I'm going to Kentucky this week! Woot woot! Sad story is that my brother is going on a mission and this will be the last I'll see of him for two years.
Okay, okay, a mission is a good thing. Yes, he should be going. Yes, it's a blessing that he's worthy and able to serve. Yes, he's serving the Lord.
But what about me? How the heck am I going to survive the next two years without him? I can hardly survive now and I can call him anytime. The sad thing is I don't call him all the time.
I'm realizing that living far away from home has made it harder to go home and spend time with my family. My family is not so readily accessible. I haven't come to grips with that idea. Kudos to missionaries who deal with it for two years. I suppose I'll have to deal with it for two years in the opposite way.
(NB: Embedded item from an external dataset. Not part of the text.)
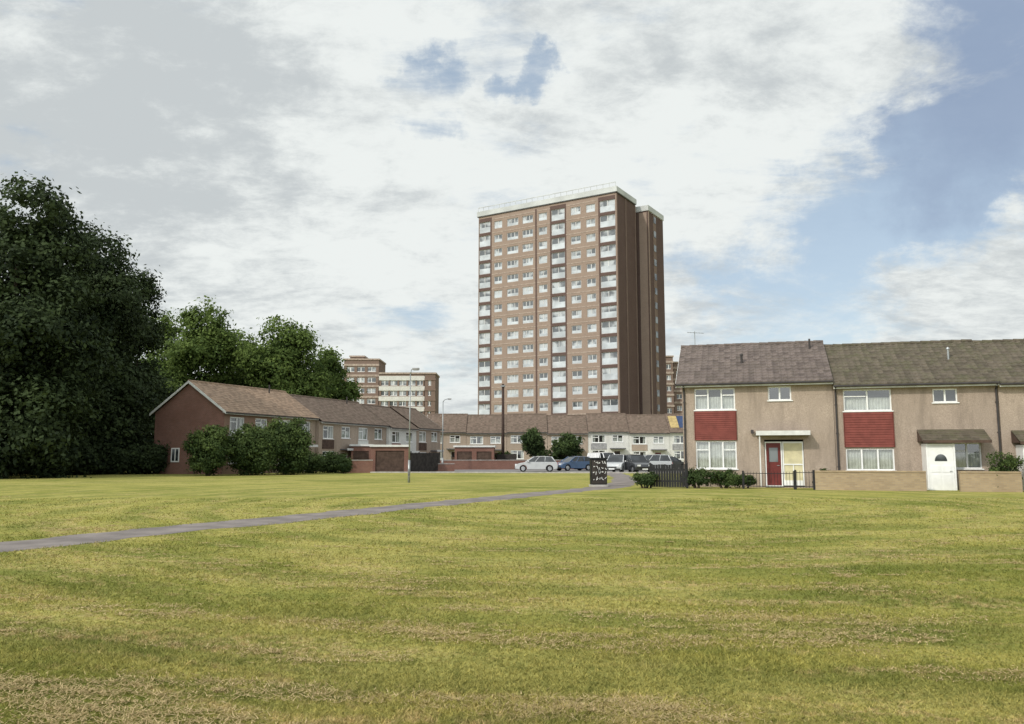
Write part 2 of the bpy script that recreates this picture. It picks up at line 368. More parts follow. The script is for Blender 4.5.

It's also kind of sad that I didn't feel so devastated when my other brothers left for their missions. I suppose I felt more secure in where my life was going at those times. Now it's uncharted territory with a new job and new opportunities. I would like very much to get married sometime in the next two years too, which means that my brother will not be at my wedding. That is not fun to think about.
I've seriously bawled several times in the last week as I prepare to drive to Kentucky. I haven't cried like this in years.
Have you ever felt completely alone and desperate for a deeper connection than you have with the people around you? Have you ever had to call home everyday just to get a glimpse of that feeling of wholeness? I can relate. This is how I've felt for the last couple months.
No one likes to read a sob story or a personal slam on oneself. I just had to record this. I'm going to take pictures of my visit with him. I'm going to post them on here afterward and have a more positive attitude.